On the other hand, this blueshift of the PBG on the temperature increase could partially be explained by the research of Kutulya et al. [36], where chiral dopants with high molecular anisotropy molecules will cause the cholesteric helix to twist, while chiral dopants with low-anisometric molecules will cause the cholesteric helix to untwist with increasing temperature. Increasing the dopant molecular anisotropy by means of $\pi$-elecronic skeleton extension affects most significantly the quantitative characteristic of the pitch dependencies [36]. Thus, we could conclude that the S811 and the R811 have high molecular anisotropy so that as temperature increases, the cholesteric helix twists and the PBGs of the WL-cell and the WR-cell are blueshifted.
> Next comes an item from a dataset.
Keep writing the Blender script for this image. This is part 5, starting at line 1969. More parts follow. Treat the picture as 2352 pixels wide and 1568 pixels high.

On the other hand, as temperature increases, chiral dopant solubility could slightly increase, although there is somewhat of a material dependence [37]. Figures 5(c) and 6(c) show experimental results of the PBG shift depending on the chiral molecular concentration of the PC-cells filled with L-CLC. As the chiral molecular concentration increases, the PBG of the CLC cell blueshifts. The PBG behavior depending on concentration is very similar to that of temperature dependence; see Figs. 5(a), 5(b), and 5(c). Furthermore, in Fig. 6(c), about 1 wt. % increase of the chiral dopant (S811) solubility could cause an $\sim 30\mathrm{nm}$ wavelength blueshift. Therefore, in this experiment, a small increase in the chiral molecular concentration may also cause the blueshift. Hence, we believe that the PBG blueshift of the WR- and WL-cell on temperature increase results from the combined effect of three factors: the decrease of the refractive indices, the high anisotropy of the chiral molecules (S811 and R811), and the increase of the chiral molecular solubility.

4. CONCLUSION

We realized active fine laser tuning in a broad spectral range with dye-doped wedge CLC samples. In order to understand the laser tuning mechanism, we studied the temperature dependence of the optical properties of the photonic bandgap of the CLCs with left-handed and right-handed helicity. Our study results revealed that the spatial pitch gradient of each $X$-position of the wedge cell at room temperature was almost maintained after a temperature gradient was developed. In addition, the tuning range of lasing and PBG depended on physical properties of the CLC used. The tuning range could be actively controlled by temperature. In order to achieve the maximum tuning range, the chiral dopant concentration, thickness, thickness gradient of the wedge cell, and temperature gradient on the wedge cell should be properly matched. In both our CLC samples with left-handed or right-handed helicity, the PBGs were blueshifted and the widths of the PBGs were decreased. The dynamic behaviors of their PBGs were almost the same when temperature was increased. Our study results revealed that the employed chiral materials have high molecular anisotropy, the refractive indices of CLCs were decreased, and the chiral molecule’s solubility was increased by temperature increase. This temperature dependence study of the CLCs could be useful in the development of practical active tunable CLC laser devices.